Dreaming Into Being is the dreaming of our lives. The dreams we carry for ourselves, our communities, our ancestors, the Earth and future generations. It is the larger dreaming seeking expression through us.
These forms of dreaming are woven together, each informing and enriching the others. The boundaries between them are often fluid and what we experience in one form of dreaming may continue to unfold through the others.
Our practice this lunar cycle begins with nocturnal dreaming and our relationship with the dreams we enter while we sleep. We are also going to explore dreaming as it unfolds in our daily life.
THE PRACTICE
I had a vivid memory from my childhood. I have often written about going to the beach and how the ocean captivated me, but I also had a deep relationship with trees that has continued through my life.
We had an enormous almond tree in our back garden. From day one I was drawn to that tree and taking my books with me I would climb up into its generous branches regularly.
One of its branches stretched out like a giant arm with a bent elbow, and I would lie back against it feeling held and safe.
I was in love with books written by Enid Blyton and for a long time my favourite was the Magic Faraway Tree series. This was my magic faraway tree. And like the tree in the book it grew food. I loved it when the almonds were ripe — I would peel and eat them, read my book and, if I stayed very still, birds would land close to me. Everything I needed was right there.
The almond tree was a refuge. It was a place I could retreat to, a place of solitude removed from difficulties but where I never felt alone. It was a portal of imagination and freedom.

On the other side of the fence lived Mrs Banks. She told me that our tree had grown from an almond from hers — the mother tree — and I was captivated by the idea. Her garden was full of plants the likes of which I’d never seen before. It was nothing like the other gardens in the area and seemed to go on forever. It was beautifully wild, full of flowers of all shapes and colours and hidden corners, exotic and mysterious, another world waiting for me just beyond the fence.

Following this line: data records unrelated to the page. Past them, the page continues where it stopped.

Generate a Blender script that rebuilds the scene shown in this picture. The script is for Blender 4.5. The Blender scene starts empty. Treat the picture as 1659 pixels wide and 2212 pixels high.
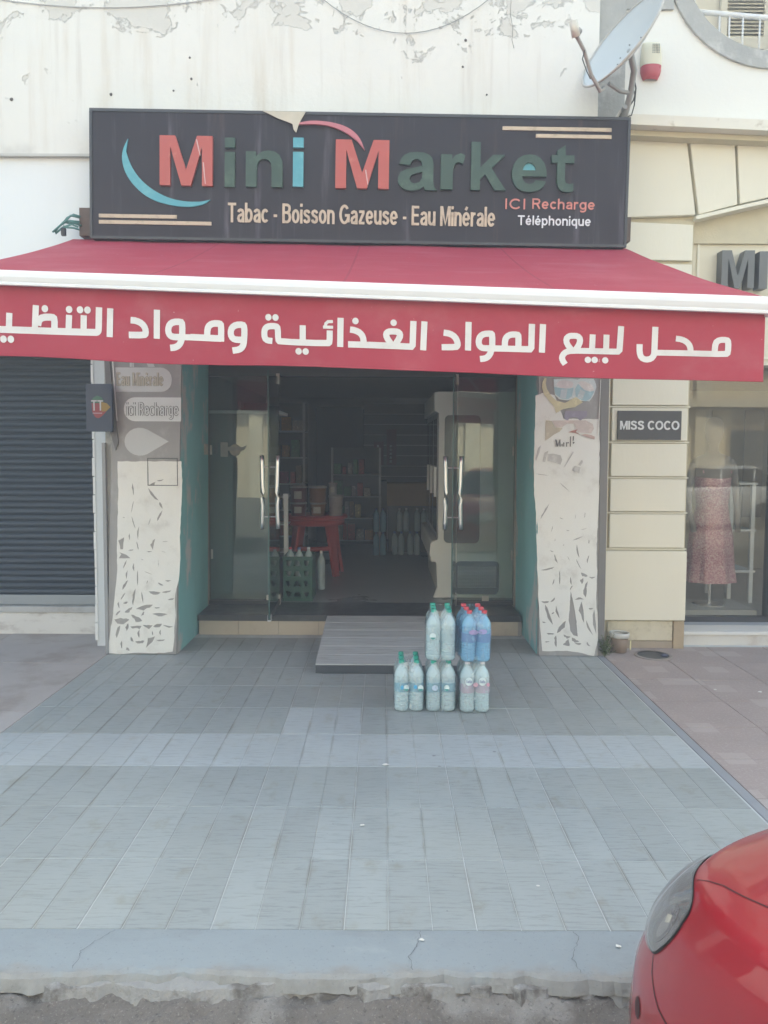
import bpy, math, random
from mathutils import Vector, Matrix, noise
random.seed(7)
SC = bpy.context.scene
COL = SC.collection
rad = math.radians

# ------------------------------------------------------------------ camera, sky, sun, exposure
CAM_H = 1.68
cd = bpy.data.cameras.new('camera')
cam = bpy.data.objects.new('camera', cd); COL.objects.link(cam)
cam.location = (0, 0, CAM_H)
cam.rotation_mode = 'XYZ'
cam.matrix_world = (Matrix.Translation((0, 0, CAM_H)) @ Matrix.Rotation(rad(90 - 3.6), 4, 'X')
                    @ Matrix.Rotation(rad(0.25), 4, 'Z'))
cd.sensor_fit = 'VERTICAL'
cd.sensor_height = 36.0
cd.sensor_width = 27.0
cd.lens = 36.0 * 1660 / 2212
cd.shift_y = -0.01427
cd.clip_start = 0.05
cd.clip_end = 500
SC.camera = cam

SUN_EL, SUN_AZ = 54.0, 12.0        # the sun stands behind the shop row (azimuth from +Y towards +X)
w = bpy.data.worlds.new('World'); SC.world = w; w.use_nodes = True
nt = w.node_tree; nt.nodes.clear()
sky = nt.nodes.new('ShaderNodeTexSky'); sky.sky_type = 'NISHITA'; sky.sun_disc = False
sky.sun_elevation = rad(SUN_EL); sky.sun_rotation = rad(SUN_AZ); sky.air_density = 1.0; sky.dust_density = 3.0
bg = nt.nodes.new('ShaderNodeBackground'); bg.inputs['Strength'].default_value = 0.12
wo = nt.nodes.new('ShaderNodeOutputWorld')
nt.links.new(sky.outputs[0], bg.inputs[0]); nt.links.new(bg.outputs[0], wo.inputs[0])
sl = bpy.data.lights.new('sun', 'SUN'); sl.energy = 3.6; sl.angle = rad(0.6); sl.color = (1.0, 0.95, 0.87)
sun = bpy.data.objects.new('sun', sl); COL.objects.link(sun)
sv = Vector((math.sin(rad(SUN_AZ)) * math.cos(rad(SUN_EL)), math.cos(rad(SUN_AZ)) * math.cos(rad(SUN_EL)), math.sin(rad(SUN_EL))))
sun.rotation_euler = sv.to_track_quat('Z', 'Y').to_euler()
vs = SC.view_settings
vs.view_transform = 'Standard'; vs.look = 'None'; vs.exposure = 2.7; vs.gamma = 1.0; vs.use_curve_mapping = False
vs.use_white_balance = True; vs.white_balance_temperature = 7300; vs.white_balance_tint = 0
SC.render.engine = 'CYCLES'
SC.cycles.use_denoising = True
SC.cycles.max_bounces = 10; SC.cycles.transparent_max_bounces = 24; SC.cycles.transmission_bounces = 10
SC.cycles.caustics_reflective = False; SC.cycles.caustics_refractive = False

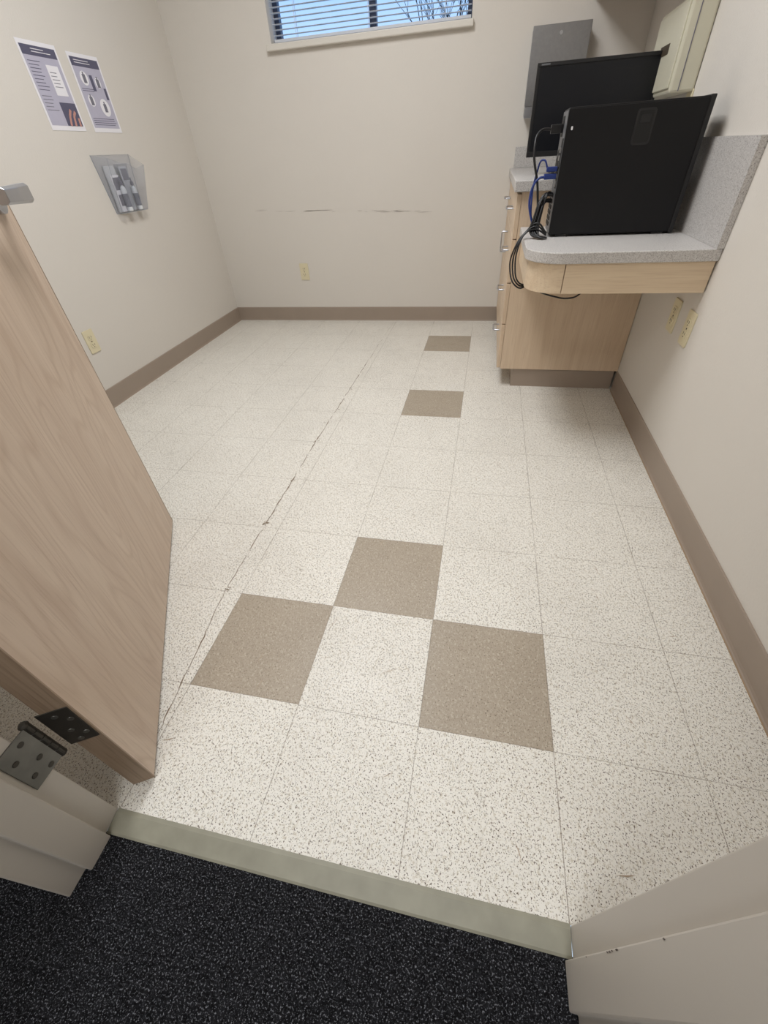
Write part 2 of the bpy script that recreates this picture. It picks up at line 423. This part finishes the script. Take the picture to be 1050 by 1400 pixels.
# ------------------------------------------------------------------ outlets
def outlet(name,loc,rz,kind='duplex'):
    e=empty(name,loc,rz)   # local: x across, z up, -y out of wall
    bm=bmesh.new(); pts=rounded_rect(.070,.115,.006,4)
    vs=add_prism(bm,pts,0,.005); bmesh.ops.transform(bm,matrix=Matrix.Rotation(math.radians(90),4,'X'),verts=vs)
    finish(bm,'cover_plate',IVORY,e,.0015)
    bm=bmesh.new()
    for zc in (.0195,-.0195):
        vs=add_prism(bm,[(a,b+zc) for a,b in rounded_rect(.033,.028,.009,4)],0,.0075)
        bmesh.ops.transform(bm,matrix=Matrix.Rotation(math.radians(90),4,'X'),verts=vs)
    finish(bm,'receptacle_faces',IVORY,e,.0008)
    bm=bmesh.new()
    for zc in (.0195,-.0195):
        add_box(bm,-.0075,-.0055,-.0082,-.0070,zc-.001,zc+.008); add_box(bm,.0055,.0075,-.0082,-.0070,zc-.001,zc+.008)
        add_cyl(bm,(0,-.0082,zc-.007),(0,-.0070,zc-.007),.0024,10)
    add_cyl(bm,(0,-.0062,0),(0,-.0045,0),.003,10)
    finish(bm,'slots',IVORYD,e)
outlet('wall_outlet',(XL,1.222,.352),math.radians(90))
outlet('wall_outlet',(-1.03,YB,.360),0)
outlet('wall_outlet',(XR,1.17,.502),math.radians(-90))
outlet('wall_outlet',(XR,1.015,.502),math.radians(-90))
outlet('wall_outlet',(XR,1.79,1.10),math.radians(-90))

# ------------------------------------------------------------------ posters on left wall (plane x=XL)
def poster(name,y0,y1,z0,z1,kind,tilt=0):
    e=empty(name,(XL,(y0+y1)/2,(z0+z1)/2)); e.rotation_euler=(tilt,0,0)
    w=(y1-y0)/2; h=(z1-z0)/2
    box('sheet',.0006,.0014,-w,w,-h,h,PAPER,e)
    def r(n,a,b,c,d,m,o=.0004):
        box(n,.0014,.0014+o,-w+2*w*a,-w+2*w*b,-h+2*h*c,-h+2*h*d,m,e)
    def rows(n,a,b,c,d,cnt,m,o=.0007):
        bx=[]
        for i in range(cnt):
            z=c+(d-c)*(i+.5)/cnt; bb=b-(b-a)*random.uniform(0,.35)
            bx.append((.0014,.0014+o,-w+2*w*a,-w+2*w*bb,-h+2*h*(z-.004),-h+2*h*(z+.004)))
        boxes(n,bx,m,e)
    def disc(n,cy,cz,rr,m,o=.0008):
        cyl(n,(.0014,-w+2*w*cy,-h+2*h*cz),(.0014+o,-w+2*w*cy,-h+2*h*cz),rr,m,e)
    if kind==0:
        r('panel',.05,.95,.06,.84,LILAC); r('header',.05,.95,.84,.95,PURP); rows('title',.3,.8,.87,.93,2,PAPER)
        rows('text_block',.10,.42,.45,.80,9,PURP); rows('text_block_low',.10,.42,.22,.42,5,GREYT)
        r('phone_card',.54,.86,.42,.76,PAPER,.0008); rows('phone_text',.58,.82,.5,.7,5,GREYT,.001)
        r('hand_photo',.50,.95,.06,.34,PURP,.0008)
        def finger(n,pts,m):
            bm=bmesh.new()
            for (a,b),(c,d) in zip(pts,pts[1:]):
                pa=Vector((.0026,-w+2*w*a,-h+2*h*b)); pb=Vector((.0026,-w+2*w*c,-h+2*h*d)); t=(pb-pa).normalized(); q=Vector((0,-t.z,t.y))*.006
                bm.faces.new([bm.verts.new(v) for v in (pa-q,pa+q,pb+q,pb-q)])
            finish(bm,n,m,e)
        finger('hand_a',[(.60,.06),(.66,.18),(.74,.26)],PINK); finger('hand_b',[(.74,.06),(.78,.18),(.86,.24)],PINK); finger('hand_c',[(.88,.06),(.90,.16)],PINK)
    else:
        r('panel',.05,.95,.06,.84,LILAC); r('header',.05,.95,.84,.95,PURP); rows('title',.15,.85,.87,.93,2,PAPER)
        for i,(cy,cz,rr) in enumerate(((.30,.70,.026),(.72,.66,.020),(.28,.42,.022),(.68,.34,.034))):
            disc('badge_%d'%i,cy,cz,rr,PAPER,.001)
            r('icon_%d'%i,cy-.05,cy+.05,cz-.06,cz+.05,GREYT,.0013); r('icon_head_%d'%i,cy-.02,cy+.02,cz+.05,cz+.08,GREYT,.0013)
        r('block_a',.48,.58,.55,.75,PURP,.0008); r('block_b',.85,.93,.45,.60,PURP,.0008)
        rows('text_block',.1,.9,.09,.20,4,PURP); rows('text_mid',.1,.5,.53,.58,2,PURP)
poster('wall_poster',1.580,1.800,1.203,1.497,0,0)
poster('wall_poster',1.862,2.075,1.200,1.488,1,0)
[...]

That almond tree, the mother almond tree and where they originated, held a sense of wonder and awe. Life holds mystery, beauty and hidden connections and this was transmitted to me through my relationship with these trees and their stories. Beyond the visible world there are mysteries and adventures waiting to be discovered and experienced.

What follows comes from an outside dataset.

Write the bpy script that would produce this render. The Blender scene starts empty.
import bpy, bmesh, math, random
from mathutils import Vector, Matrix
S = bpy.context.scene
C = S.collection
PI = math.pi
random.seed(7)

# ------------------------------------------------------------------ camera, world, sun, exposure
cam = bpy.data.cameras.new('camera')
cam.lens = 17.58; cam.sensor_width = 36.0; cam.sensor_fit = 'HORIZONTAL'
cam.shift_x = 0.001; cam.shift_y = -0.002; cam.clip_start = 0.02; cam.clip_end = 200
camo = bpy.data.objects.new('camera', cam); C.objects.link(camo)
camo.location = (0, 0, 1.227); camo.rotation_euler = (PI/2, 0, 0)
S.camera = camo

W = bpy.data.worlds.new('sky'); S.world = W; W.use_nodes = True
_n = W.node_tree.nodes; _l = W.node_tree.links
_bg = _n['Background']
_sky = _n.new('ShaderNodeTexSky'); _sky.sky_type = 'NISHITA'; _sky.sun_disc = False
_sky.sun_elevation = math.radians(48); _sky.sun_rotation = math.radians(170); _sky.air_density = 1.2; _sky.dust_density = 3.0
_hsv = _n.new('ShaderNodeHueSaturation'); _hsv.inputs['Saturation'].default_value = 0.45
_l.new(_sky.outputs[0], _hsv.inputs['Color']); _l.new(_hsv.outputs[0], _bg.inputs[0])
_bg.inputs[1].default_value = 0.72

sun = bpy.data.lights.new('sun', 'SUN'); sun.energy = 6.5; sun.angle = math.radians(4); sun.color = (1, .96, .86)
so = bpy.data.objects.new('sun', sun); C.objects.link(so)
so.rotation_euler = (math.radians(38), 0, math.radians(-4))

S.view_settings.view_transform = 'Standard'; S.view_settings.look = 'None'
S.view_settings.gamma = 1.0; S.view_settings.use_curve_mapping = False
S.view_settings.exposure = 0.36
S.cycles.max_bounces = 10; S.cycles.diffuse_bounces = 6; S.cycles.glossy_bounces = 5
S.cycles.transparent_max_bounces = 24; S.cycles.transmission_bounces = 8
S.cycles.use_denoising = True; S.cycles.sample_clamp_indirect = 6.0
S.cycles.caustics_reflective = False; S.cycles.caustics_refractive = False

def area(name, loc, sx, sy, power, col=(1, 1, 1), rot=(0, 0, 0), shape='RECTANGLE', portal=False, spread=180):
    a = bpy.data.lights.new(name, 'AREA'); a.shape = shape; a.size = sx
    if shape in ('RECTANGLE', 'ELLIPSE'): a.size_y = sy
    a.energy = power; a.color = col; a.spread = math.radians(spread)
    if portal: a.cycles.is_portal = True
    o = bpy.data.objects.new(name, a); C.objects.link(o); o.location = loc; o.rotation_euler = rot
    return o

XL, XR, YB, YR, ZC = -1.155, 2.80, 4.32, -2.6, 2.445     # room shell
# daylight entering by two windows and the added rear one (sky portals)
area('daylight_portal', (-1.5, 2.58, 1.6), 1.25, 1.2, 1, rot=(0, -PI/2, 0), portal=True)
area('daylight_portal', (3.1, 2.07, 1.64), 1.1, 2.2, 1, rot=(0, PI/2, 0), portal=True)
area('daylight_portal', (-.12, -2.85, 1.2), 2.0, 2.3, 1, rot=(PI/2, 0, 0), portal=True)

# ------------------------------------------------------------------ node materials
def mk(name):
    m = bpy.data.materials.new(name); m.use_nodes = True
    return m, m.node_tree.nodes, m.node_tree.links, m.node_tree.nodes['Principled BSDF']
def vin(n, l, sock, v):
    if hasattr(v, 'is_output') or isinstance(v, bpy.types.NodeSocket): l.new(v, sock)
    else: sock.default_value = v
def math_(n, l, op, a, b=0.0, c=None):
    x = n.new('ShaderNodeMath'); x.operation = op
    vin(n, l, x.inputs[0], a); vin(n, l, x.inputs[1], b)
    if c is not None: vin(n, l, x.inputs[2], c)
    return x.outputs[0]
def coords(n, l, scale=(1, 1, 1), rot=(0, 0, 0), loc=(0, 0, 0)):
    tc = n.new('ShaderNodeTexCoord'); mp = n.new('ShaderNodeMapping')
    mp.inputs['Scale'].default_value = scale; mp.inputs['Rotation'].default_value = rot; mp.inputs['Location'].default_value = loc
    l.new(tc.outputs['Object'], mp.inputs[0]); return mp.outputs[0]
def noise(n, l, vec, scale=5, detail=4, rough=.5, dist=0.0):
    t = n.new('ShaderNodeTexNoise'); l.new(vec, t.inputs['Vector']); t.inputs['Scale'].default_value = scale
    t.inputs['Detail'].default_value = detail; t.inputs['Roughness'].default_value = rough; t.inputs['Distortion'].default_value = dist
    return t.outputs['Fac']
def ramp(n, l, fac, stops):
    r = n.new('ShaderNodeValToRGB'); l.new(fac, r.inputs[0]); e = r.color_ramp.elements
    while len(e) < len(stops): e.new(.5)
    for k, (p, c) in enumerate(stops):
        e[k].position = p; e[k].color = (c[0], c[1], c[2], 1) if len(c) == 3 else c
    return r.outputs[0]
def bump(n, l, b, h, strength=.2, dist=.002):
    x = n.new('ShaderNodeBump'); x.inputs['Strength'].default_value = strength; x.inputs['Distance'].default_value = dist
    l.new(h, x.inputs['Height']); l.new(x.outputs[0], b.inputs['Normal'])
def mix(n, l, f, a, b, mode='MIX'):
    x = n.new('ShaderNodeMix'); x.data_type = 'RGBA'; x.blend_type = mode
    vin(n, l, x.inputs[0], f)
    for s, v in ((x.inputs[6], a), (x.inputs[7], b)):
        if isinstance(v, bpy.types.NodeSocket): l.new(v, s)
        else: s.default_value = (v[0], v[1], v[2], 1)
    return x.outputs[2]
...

As we begin our exploration of dreaming this month, contemplate a childhood memory of wonder, no matter how simple or fleeting. You might also recall a story you loved.
What captivated you as a child?
What held your attention for hours?
What drew you into wonder and imagination?
Throughout this month, we will deepen our relationship with our nightly dreams and carry them into our days through attention, reflection and contemplation.
Dreaming begins before we fall asleep
As evening arrives, create spaciousness around the transition from waking to sleeping. Dim the lights, write in your journal, say our prayer, stand beneath the stars or simply sit quietly for a few moments.
As you prepare for sleep, bring to mind a question, dream, desire or area of your life where you seek greater clarity, guidance or understanding.
You might ask:
Show me what I need to know.
Bring me a dream that serves my life.
Help me understand this more deeply.
Or simply:
Tonight, I will remember my dreams.
Then release your request and bring your attention back to your breath. Allow sleep to come naturally.
Upon waking, remain still for a few moments before you get up.
Allow whatever is present to surface naturally. A dream may arrive as a complete story, a fragment, an image, a feeling, a colour, a place or a conversation.
Record whatever you remember.
A fragment is enough. Even a single image or feeling can hold great significance.
Don’t worry if you don’t remember anything. Notice your first thoughts, feelings, impressions or images. These too arise from the deeper current of dreaming.
Take your dream into your day. You might also choose to work with an older dream that still feels alive for you. Some dreams continue to unfold for years, revealing new layers of meaning over time.
When a dream lingers, stay with it.
Contemplate it.
Write about it.
Draw it.
Carry it with you on a walk.
Let it accompany you through your day.

Include reverence for your dreams on your altar or create a small space dedicated to them. It might be as simple as a candle, a natural object, a drawing, a symbol from a dream or a few words from your journal.
Rather than asking what a dream means, notice what it reveals.
Notice what it invites you to pay attention to.
Notice what feelings stay with you.
A dream can continue to unfold long after we’ve had it. It might keep revealing itself through a memory, a story, a feeling, a chance encounter or a moment of unexpected beauty.
Find a day during this month where you can take a dream with you into nature.
Sit beneath a tree.
Walk beside water.
Watch the moon rise.
Listen to birdsong.
What comes alive in your imagination?
Remember the Earth is dreaming too
All life — trees, rivers, stars, winds and animals — participates in a larger dreaming that is continually unfolding.
As you spend time with your dreams in this way, come back to our original reflection.
What captivated you as a child?
What filled you with wonder?
What drew you into your imagination?
Notice any connections between your dreams, the natural world around you and these early experiences of wonder.
What continues to call to you now?
At the end of the month, return to your journal and read back through your dreams, reflections and observations.
What has revealed itself?
What continues to feel alive or active?
And most of all, notice how your relationship with dreaming has deepened.